When applied specifically to economics, there are multiple factors to consider when understanding a zero-sum game. Zero-sum game assumes a version of perfect competition and perfect information; that is, both opponents in the model have all the relevant information to make an informed decision. To take a step back, most transactions or trades are inherently non zero-sum games because when two parties agree to trade they do so with the understanding that the goods or services they are receiving are more valuable than the goods or services they are trading for it, after transaction costs. This is called positive-sum, and most transactions fall under this category.

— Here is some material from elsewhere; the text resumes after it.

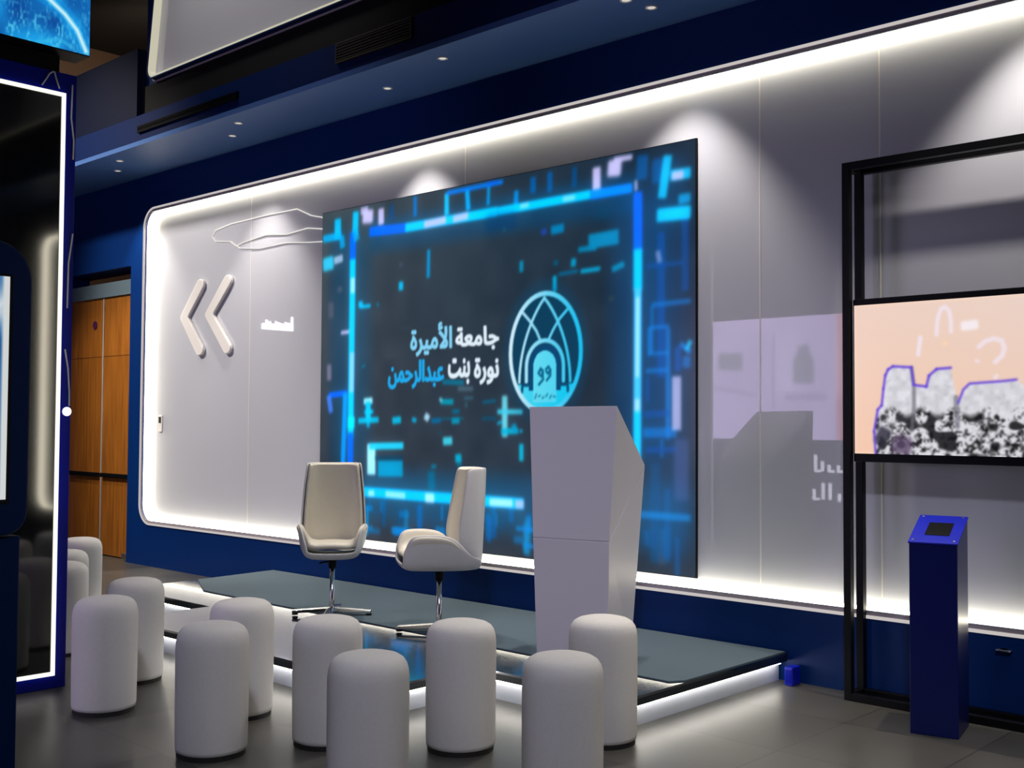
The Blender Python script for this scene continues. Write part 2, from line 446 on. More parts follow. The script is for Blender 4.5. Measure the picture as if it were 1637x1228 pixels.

Options and futures trading is the closest practical example to a zero-sum game scenario. Options and futures are essentially informed bets on what the future price of a certain commodity will be in a strict time frame. While this is a very simplified explanation of options and futures, generally if the price of that commodity rises (usually against market expectations) within that time frame, you can sell the futures contract at a profit. Thus, if an investor makes money from that bet, there will be a corresponding loss. This is why futures and options trading often comes with disclaimers to not be undertaken by inexperienced traders. However, futures and options provide liquidity for the corresponding markets and can be very successful for the right investor or company.